Nicaragua's presidential spokesman Joel Gutiérrez said in an IPS interview that President Enrique Bolaños decided to send 115 soldiers to Iraq exclusively to help in the reconstruction effort.

”Nicaragua has received aid from around the world when we have needed it, such as the 1972 earthquake, the 1979 war, and the natural disasters we have suffered.
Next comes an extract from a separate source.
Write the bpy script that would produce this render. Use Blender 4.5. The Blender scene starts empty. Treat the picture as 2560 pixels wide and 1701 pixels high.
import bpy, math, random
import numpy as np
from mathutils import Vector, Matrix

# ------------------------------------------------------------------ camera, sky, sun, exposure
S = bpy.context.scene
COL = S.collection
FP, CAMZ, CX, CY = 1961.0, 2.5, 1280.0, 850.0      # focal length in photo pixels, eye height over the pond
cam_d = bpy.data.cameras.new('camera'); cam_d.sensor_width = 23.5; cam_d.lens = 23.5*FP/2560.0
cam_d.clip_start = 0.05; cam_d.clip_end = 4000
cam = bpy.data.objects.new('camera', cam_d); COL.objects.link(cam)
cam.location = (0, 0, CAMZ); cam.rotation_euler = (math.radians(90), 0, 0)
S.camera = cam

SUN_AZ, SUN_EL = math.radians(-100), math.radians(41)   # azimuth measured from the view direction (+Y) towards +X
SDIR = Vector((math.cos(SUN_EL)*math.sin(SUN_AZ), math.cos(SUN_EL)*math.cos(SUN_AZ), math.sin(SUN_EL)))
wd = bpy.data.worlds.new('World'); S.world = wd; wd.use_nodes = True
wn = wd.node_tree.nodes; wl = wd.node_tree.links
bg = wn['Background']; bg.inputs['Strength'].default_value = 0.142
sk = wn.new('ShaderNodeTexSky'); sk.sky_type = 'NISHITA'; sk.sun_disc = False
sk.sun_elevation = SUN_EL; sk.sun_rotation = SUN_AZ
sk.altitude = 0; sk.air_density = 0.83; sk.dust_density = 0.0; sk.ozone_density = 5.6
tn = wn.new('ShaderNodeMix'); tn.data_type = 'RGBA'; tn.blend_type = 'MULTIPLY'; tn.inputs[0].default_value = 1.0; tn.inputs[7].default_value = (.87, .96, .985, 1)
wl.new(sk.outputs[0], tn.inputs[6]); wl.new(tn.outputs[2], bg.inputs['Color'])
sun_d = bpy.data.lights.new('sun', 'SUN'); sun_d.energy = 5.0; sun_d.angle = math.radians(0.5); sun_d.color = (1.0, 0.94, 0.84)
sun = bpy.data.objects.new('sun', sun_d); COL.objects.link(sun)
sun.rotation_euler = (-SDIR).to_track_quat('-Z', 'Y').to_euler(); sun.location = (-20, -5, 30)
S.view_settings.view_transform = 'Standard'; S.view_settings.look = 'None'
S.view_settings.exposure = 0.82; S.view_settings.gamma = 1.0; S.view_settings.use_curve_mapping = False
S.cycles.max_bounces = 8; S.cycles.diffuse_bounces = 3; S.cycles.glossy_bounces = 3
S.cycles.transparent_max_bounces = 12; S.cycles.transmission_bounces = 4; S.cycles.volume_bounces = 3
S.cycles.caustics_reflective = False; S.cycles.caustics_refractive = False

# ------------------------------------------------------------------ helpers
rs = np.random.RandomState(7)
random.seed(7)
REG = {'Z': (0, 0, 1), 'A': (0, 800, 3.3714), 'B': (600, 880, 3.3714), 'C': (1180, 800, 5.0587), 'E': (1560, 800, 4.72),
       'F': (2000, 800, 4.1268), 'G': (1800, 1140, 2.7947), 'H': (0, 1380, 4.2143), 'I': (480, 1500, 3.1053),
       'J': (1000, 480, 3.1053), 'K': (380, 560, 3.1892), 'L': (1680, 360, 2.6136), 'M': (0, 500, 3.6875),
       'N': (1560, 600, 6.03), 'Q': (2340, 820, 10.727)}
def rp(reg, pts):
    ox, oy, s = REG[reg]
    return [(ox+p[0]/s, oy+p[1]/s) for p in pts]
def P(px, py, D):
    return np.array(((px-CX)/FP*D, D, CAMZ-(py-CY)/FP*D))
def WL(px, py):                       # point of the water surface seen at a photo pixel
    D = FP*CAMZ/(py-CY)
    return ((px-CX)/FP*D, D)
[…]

That is one of the motives that led the government to send troops on a humanitarian mission to Iraq,” said Gutiérrez.

But the political opposition and human rights groups in Nicaragua condemned the Bolaños administration's decision to send soldiers.

”Iraq is occupied by an illegitimate coalition that has even defied the mandates of the U.N., which is why the presence of Nicaraguan soldiers in Iraqi territory violates international law,” argues Gonzalo Carrión, spokesman for the Nicaraguan Human Rights Centre.

”The Nicaraguan military presence there is, of course, insignificant, but it -- and the fact that other countries send troops -- gives the United States political breathing space,” he said in comments to IPS.

In addition to the 115 Nicaraguan soldiers, the Plus Ultra Battalion also includes 366 Hondurans, 361 Salvadorans and 302 Dominicans.

”Ours is a mission of peace and reconstruction, and responds to the U.N. goal of fomenting Iraq's recovery,” a source from the Honduran armed forces told IPS.

Mexican diplomat Aguilar said the Central American countries ”have their reasons” for sending troops to Iraq, and that the differences among the Latin American governments on the Iraq question does not stand in the way of fluid dialogue between their delegations at the U.N.

He pointed out that every week Mexico presents a detailed report on its Security Council actions to most of the countries of the region, through political mechanisms like the Rio Group, the maximum Latin American political forum.

Mexico's actions in the Security Council have hurt its relations with the United States, and there are international affairs experts who urge the Fox government to take a more moderate stance.

But Aguilar rejects such a notion, arguing that Mexican diplomacy has acted with decision in establishing a mature relationship -- ”not a prostituted one” -- with the United States, one in which ”differences can be clearly expressed, and without alarming or hurting anyone.”

* Gustavo González (Chile) and José Eduardo Mora (Costa Rica) contributed to this report.